Saturday, November 18, 2006

The Blind Side

Reading The Blind Side has changed the way I watch American football -- because the book explains the subtleties of the left tackle position. Now instead of focusing my attention on the quarterback, as the play begins I watch the offensive line while using my peripheral vision to look at the quarterback and running back. Once the play develops to the point where either the ball is in the air or the running back has passed the line of scrimmage, I go back to watching the ball the way I used to. By doing this, I feel like I'm not just seeing a different part of the game, I'm actually seeing more of the game. Watching the quarterback during those first few seconds is rarely useful, because unless he fumbles the snap or something, it is very unlikely that anything interesting will happen there during that time.


Michelle K said...

This may sound excessively weird, but I actually prefer listening to (WVU) games on the radio over watching them on TV. They describe as much as possible, and, to be honest, it often sounds a lot more interesting than it actually is.

Plus, since the announcers are biased, it's fun to hear them get all excited.

Tom said...

That's a good point. Sometimes the radio descriptions are very entertaining. For me, HDTV has made a big difference in getting me excited about watching football on TV. With HDTV you see more of the field and more detail. Seeing more detail in a sitcom doesn't really matter, but for sports it adds a lot.

Anonymous said...

it's not weird. the (mostly - from that guy's perspective) accurate descriptions give your infinite mind the ability to tell it's own tale.

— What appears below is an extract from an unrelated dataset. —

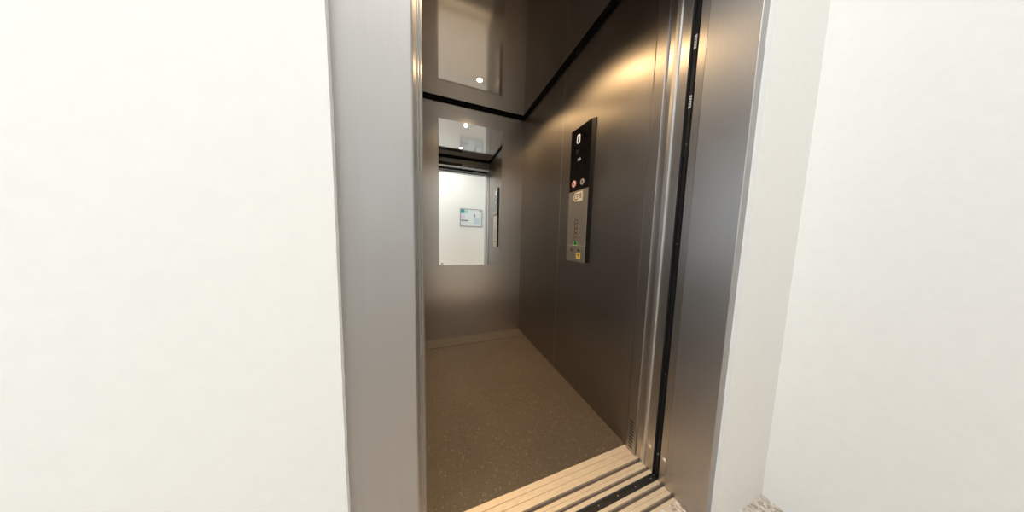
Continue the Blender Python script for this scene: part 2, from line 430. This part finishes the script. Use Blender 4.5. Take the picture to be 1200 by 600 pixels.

and, by the way, knowing about left tackle etc. is simply becoming familiarised with the game. soon, it becomes a second language, so to speak.


memer said...

Watching the Cowboys (my favourite team) in the 90s I realized how important the O-line (or, "the fat boys" as a friend calls em) is in an offense. Even an average QB or running back can be made to seem spectacular if the o-line can give either enough time and/or space. Which isn't to say that Troy Aikman ("God's Quarterback") or Emmitt Smith aren't great on their own.

If/when this book makes it to paperback, I'll pick it up and learn more about the game in detail.

memer said...

p.s. I've listened and enjoyed a few games over the radio before, but I gotta agree with Tom on the HD. It's amayyzing for sports.